DYNAMIC DUO Graham Bailey and Christine Dulong in Rooms. |
Monica (Christine Dulong), a go-getter songwriter and Glasgow’s "young Jewish entertainer of the year," at first seems a poor match for snarky rocker Ian (Graham Bailey), who hides out in his bedroom noodling on his guitar and taking slugs from a flask. ("Can you blame me?" he asks. "Have you seen the public lately?")But we know better. As soon as Monica thrusts herself into his dim bedroom — and hires him as musical accompaniment for lyrics she’s been commissioned to write for a bat mitzvah — we have a pretty good idea of both the fair and foul times that are in store for them in Rooms: A Rock Romance, written by Paul Scott Goodman and his wife Miriam Goodman. First staged in 2003 but set in late 1970s Glasgow, then London, and finally New York City, this slight but sweet musical is part love story, part nostalgia trip. It makes its regional premiere at the Seacoast Repertory Theatre in Portsmouth, under the direction of Craig J. Faulkner.
Fueled by Monica’s insatiable fame-lust, she and her rather ambivalent musical partner go from playing bat mitzvahs to raging at London punk clubs as the duo the Diabolicals; from there they make the charts and home in on Manhattan. The show chronicles them as their partnership transcends mere music, following them through the series of eponymous rooms in Glasgow, London, and New York that hold them.
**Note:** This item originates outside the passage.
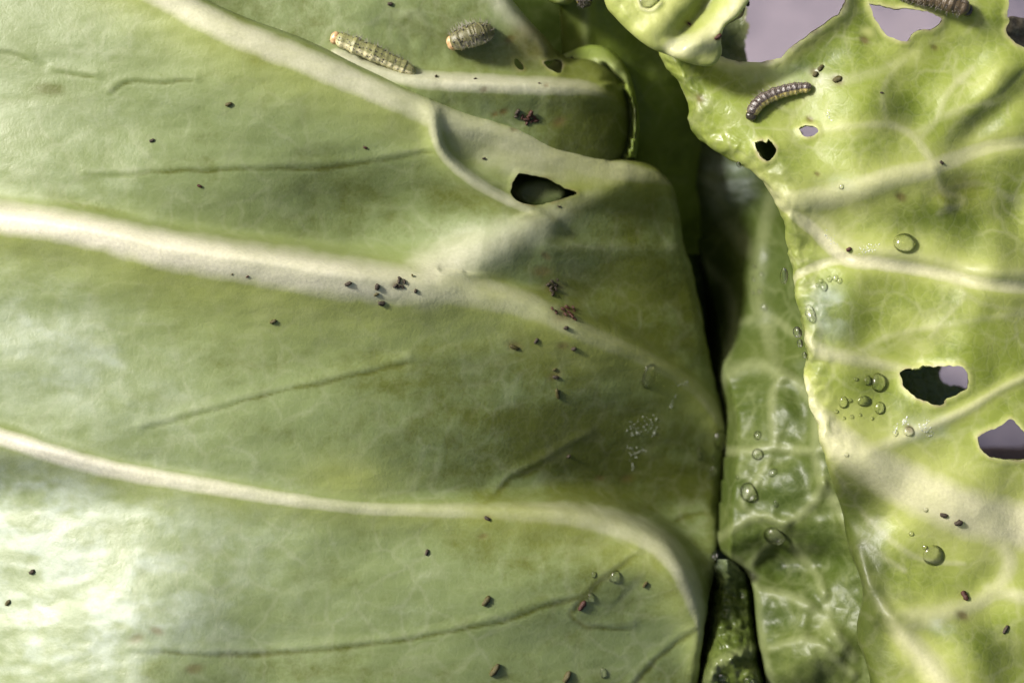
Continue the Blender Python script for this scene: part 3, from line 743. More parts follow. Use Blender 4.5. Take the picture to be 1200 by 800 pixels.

These rooms are suggested by the constant repositioning of one weathered door on wheels, which Monica and Ian push and pull across the stage as they negotiate their relationship. Other than the protean door, the set consists only of a series of beds that stealthily appear and disappear through trap doors. This minimalist staging is not just clever and sharp, but also evokes the many-layered ethos of memory as it collects and revisits a life’s myriad settings.
We’re also moved through time and space by the show’s music, which begins with Who-ish riffs and later ventures into punk-rock power chords (and is performed by a fine pit band); as well as by a series of projections (designed by Jeff Cady), which reaches its apotheosis in a montage of posters and photos of the Misfits, Black Flag, Iggy Pop, and Sid Vicious that eventually speeds up and dissolves like melting celluloid.
The lovers’ near-opposite personalities are in near-constant abrasion — sometimes pleasurably, sometimes painfully — and Dulong and Bailey, who appeared together recently in the Rep’s fine Rent, inhabit them gamely. Bailey’s Ian has a defensive armor of irony that yields to barely veiled devotion, and Monica, in Dulong’s hands, tempers her bombastic and perhaps somewhat overwritten ambition with precious moments of wry self-awareness.
Still, after a while their characters seem to be moved forward by a series of predictable stock plot points — alcoholism, bulimia, a betrayal in one family, a pregnancy, a death in another family — rather than by substantive character evolution. That, coupled with the rather artless lyrics (representative rhymes include "farce" with "arse" and "mishap" with "crap"), makes the show feel a little like Rock Opera-Lite. It’s the fault of the script and not the actors, whose energy and charisma are as wise and mighty as they can be.